- **EXERCISE TASK**
Take the entries below and print all of them exactly, please.

==== DATASET ENTRIES ====

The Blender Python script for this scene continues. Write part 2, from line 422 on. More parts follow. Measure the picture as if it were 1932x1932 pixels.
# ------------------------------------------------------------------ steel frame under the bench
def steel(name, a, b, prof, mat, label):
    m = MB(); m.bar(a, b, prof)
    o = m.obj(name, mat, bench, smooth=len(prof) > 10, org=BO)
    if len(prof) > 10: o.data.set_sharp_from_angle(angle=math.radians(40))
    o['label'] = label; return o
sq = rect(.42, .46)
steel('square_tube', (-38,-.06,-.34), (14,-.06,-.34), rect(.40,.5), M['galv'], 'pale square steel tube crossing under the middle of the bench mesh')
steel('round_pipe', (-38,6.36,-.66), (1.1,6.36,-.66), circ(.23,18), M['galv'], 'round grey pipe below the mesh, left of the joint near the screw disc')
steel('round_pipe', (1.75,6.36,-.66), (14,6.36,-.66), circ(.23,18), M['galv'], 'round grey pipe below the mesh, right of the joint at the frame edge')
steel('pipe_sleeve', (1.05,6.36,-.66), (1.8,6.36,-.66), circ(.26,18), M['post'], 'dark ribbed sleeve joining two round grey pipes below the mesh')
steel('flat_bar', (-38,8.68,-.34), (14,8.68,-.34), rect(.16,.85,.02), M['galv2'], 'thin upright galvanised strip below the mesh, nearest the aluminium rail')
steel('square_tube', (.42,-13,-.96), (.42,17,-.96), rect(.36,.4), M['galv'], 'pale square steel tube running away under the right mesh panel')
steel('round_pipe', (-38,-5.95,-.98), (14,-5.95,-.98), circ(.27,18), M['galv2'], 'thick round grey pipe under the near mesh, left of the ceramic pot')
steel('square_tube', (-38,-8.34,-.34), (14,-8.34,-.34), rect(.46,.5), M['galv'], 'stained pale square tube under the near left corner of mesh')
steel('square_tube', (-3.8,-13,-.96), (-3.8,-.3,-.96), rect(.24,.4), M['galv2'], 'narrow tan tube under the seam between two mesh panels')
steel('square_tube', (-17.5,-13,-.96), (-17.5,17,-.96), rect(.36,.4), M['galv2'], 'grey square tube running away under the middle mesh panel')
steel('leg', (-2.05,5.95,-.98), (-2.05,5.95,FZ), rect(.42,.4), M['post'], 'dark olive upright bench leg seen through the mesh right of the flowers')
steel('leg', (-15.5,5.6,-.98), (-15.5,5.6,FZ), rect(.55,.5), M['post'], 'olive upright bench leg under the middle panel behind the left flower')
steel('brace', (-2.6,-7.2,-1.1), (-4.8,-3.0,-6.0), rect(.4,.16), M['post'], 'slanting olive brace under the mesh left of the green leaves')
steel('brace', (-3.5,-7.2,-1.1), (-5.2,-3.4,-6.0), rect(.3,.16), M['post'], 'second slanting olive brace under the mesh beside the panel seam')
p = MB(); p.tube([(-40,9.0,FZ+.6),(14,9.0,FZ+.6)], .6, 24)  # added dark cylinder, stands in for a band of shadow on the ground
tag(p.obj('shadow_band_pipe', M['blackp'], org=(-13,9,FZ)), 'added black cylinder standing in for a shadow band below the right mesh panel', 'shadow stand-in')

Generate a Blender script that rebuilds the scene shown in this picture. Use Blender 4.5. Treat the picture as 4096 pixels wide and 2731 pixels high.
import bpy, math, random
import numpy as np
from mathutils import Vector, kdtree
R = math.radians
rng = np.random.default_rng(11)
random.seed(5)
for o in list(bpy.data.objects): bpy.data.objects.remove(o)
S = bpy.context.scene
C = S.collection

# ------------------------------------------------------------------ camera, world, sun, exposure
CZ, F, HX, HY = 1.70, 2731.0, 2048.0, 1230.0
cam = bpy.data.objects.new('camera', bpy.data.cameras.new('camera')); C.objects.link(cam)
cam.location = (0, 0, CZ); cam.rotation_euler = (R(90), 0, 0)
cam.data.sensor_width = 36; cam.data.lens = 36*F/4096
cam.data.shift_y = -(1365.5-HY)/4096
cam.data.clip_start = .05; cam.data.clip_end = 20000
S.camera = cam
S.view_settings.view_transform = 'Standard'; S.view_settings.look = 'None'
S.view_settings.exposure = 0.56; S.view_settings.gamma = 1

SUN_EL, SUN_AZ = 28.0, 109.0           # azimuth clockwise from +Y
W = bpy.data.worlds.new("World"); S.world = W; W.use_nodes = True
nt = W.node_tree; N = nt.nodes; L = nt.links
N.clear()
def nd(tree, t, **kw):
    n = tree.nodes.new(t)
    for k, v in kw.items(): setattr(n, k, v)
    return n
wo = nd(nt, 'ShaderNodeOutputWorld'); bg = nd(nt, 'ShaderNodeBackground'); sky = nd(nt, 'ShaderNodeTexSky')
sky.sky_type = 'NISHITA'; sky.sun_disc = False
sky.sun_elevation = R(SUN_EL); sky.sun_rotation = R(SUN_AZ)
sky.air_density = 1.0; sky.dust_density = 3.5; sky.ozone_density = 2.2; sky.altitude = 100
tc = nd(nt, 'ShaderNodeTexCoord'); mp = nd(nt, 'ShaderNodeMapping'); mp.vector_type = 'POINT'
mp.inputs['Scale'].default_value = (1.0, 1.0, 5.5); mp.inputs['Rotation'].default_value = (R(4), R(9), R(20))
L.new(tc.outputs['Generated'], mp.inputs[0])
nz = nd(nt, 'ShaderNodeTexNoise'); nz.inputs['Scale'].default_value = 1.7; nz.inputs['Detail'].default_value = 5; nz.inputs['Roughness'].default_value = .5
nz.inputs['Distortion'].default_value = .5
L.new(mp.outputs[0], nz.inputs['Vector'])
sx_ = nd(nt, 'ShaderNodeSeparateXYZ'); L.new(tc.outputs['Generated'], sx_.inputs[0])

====

- **CORRECT ANSWER**
The Blender Python script for this scene continues. Write part 2, from line 422 on. More parts follow. Measure the picture as if it were 1932x1932 pixels.
# ------------------------------------------------------------------ steel frame under the bench
def steel(name, a, b, prof, mat, label):
    m = MB(); m.bar(a, b, prof)
    o = m.obj(name, mat, bench, smooth=len(prof) > 10, org=BO)
    if len(prof) > 10: o.data.set_sharp_from_angle(angle=math.radians(40))
    o['label'] = label; return o
sq = rect(.42, .46)
steel('square_tube', (-38,-.06,-.34), (14,-.06,-.34), rect(.40,.5), M['galv'], 'pale square steel tube crossing under the middle of the bench mesh')
steel('round_pipe', (-38,6.36,-.66), (1.1,6.36,-.66), circ(.23,18), M['galv'], 'round grey pipe below the mesh, left of the joint near the screw disc')
steel('round_pipe', (1.75,6.36,-.66), (14,6.36,-.66), circ(.23,18), M['galv'], 'round grey pipe below the mesh, right of the joint at the frame edge')
steel('pipe_sleeve', (1.05,6.36,-.66), (1.8,6.36,-.66), circ(.26,18), M['post'], 'dark ribbed sleeve joining two round grey pipes below the mesh')
steel('flat_bar', (-38,8.68,-.34), (14,8.68,-.34), rect(.16,.85,.02), M['galv2'], 'thin upright galvanised strip below the mesh, nearest the aluminium rail')
steel('square_tube', (.42,-13,-.96), (.42,17,-.96), rect(.36,.4), M['galv'], 'pale square steel tube running away under the right mesh panel')
steel('round_pipe', (-38,-5.95,-.98), (14,-5.95,-.98), circ(.27,18), M['galv2'], 'thick round grey pipe under the near mesh, left of the ceramic pot')
steel('square_tube', (-38,-8.34,-.34), (14,-8.34,-.34), rect(.46,.5), M['galv'], 'stained pale square tube under the near left corner of mesh')
steel('square_tube', (-3.8,-13,-.96), (-3.8,-.3,-.96), rect(.24,.4), M['galv2'], 'narrow tan tube under the seam between two mesh panels')
steel('square_tube', (-17.5,-13,-.96), (-17.5,17,-.96), rect(.36,.4), M['galv2'], 'grey square tube running away under the middle mesh panel')
steel('leg', (-2.05,5.95,-.98), (-2.05,5.95,FZ), rect(.42,.4), M['post'], 'dark olive upright bench leg seen through the mesh right of the flowers')
steel('leg', (-15.5,5.6,-.98), (-15.5,5.6,FZ), rect(.55,.5), M['post'], 'olive upright bench leg under the middle panel behind the left flower')
steel('brace', (-2.6,-7.2,-1.1), (-4.8,-3.0,-6.0), rect(.4,.16), M['post'], 'slanting olive brace under the mesh left of the green leaves')
steel('brace', (-3.5,-7.2,-1.1), (-5.2,-3.4,-6.0), rect(.3,.16), M['post'], 'second slanting olive brace under the mesh beside the panel seam')
p = MB(); p.tube([(-40,9.0,FZ+.6),(14,9.0,FZ+.6)], .6, 24)  # added dark cylinder, stands in for a band of shadow on the ground
tag(p.obj('shadow_band_pipe', M['blackp'], org=(-13,9,FZ)), 'added black cylinder standing in for a shadow band below the right mesh panel', 'shadow stand-in')

Generate a Blender script that rebuilds the scene shown in this picture. Use Blender 4.5. Treat the picture as 4096 pixels wide and 2731 pixels high.
import bpy, math, random
import numpy as np
from mathutils import Vector, kdtree
R = math.radians
rng = np.random.default_rng(11)
random.seed(5)
for o in list(bpy.data.objects): bpy.data.objects.remove(o)
S = bpy.context.scene
C = S.collection

# ------------------------------------------------------------------ camera, world, sun, exposure
CZ, F, HX, HY = 1.70, 2731.0, 2048.0, 1230.0
cam = bpy.data.objects.new('camera', bpy.data.cameras.new('camera')); C.objects.link(cam)
cam.location = (0, 0, CZ); cam.rotation_euler = (R(90), 0, 0)
cam.data.sensor_width = 36; cam.data.lens = 36*F/4096
cam.data.shift_y = -(1365.5-HY)/4096
cam.data.clip_start = .05; cam.data.clip_end = 20000
S.camera = cam
S.view_settings.view_transform = 'Standard'; S.view_settings.look = 'None'
S.view_settings.exposure = 0.56; S.view_settings.gamma = 1

SUN_EL, SUN_AZ = 28.0, 109.0           # azimuth clockwise from +Y
W = bpy.data.worlds.new("World"); S.world = W; W.use_nodes = True
nt = W.node_tree; N = nt.nodes; L = nt.links
N.clear()
def nd(tree, t, **kw):
    n = tree.nodes.new(t)
    for k, v in kw.items(): setattr(n, k, v)
    return n
wo = nd(nt, 'ShaderNodeOutputWorld'); bg = nd(nt, 'ShaderNodeBackground'); sky = nd(nt, 'ShaderNodeTexSky')
sky.sky_type = 'NISHITA'; sky.sun_disc = False
sky.sun_elevation = R(SUN_EL); sky.sun_rotation = R(SUN_AZ)
sky.air_density = 1.0; sky.dust_density = 3.5; sky.ozone_density = 2.2; sky.altitude = 100
tc = nd(nt, 'ShaderNodeTexCoord'); mp = nd(nt, 'ShaderNodeMapping'); mp.vector_type = 'POINT'
mp.inputs['Scale'].default_value = (1.0, 1.0, 5.5); mp.inputs['Rotation'].default_value = (R(4), R(9), R(20))
L.new(tc.outputs['Generated'], mp.inputs[0])
nz = nd(nt, 'ShaderNodeTexNoise'); nz.inputs['Scale'].default_value = 1.7; nz.inputs['Detail'].default_value = 5; nz.inputs['Roughness'].default_value = .5
nz.inputs['Distortion'].default_value = .5
L.new(mp.outputs[0], nz.inputs['Vector'])
sx_ = nd(nt, 'ShaderNodeSeparateXYZ'); L.new(tc.outputs['Generated'], sx_.inputs[0])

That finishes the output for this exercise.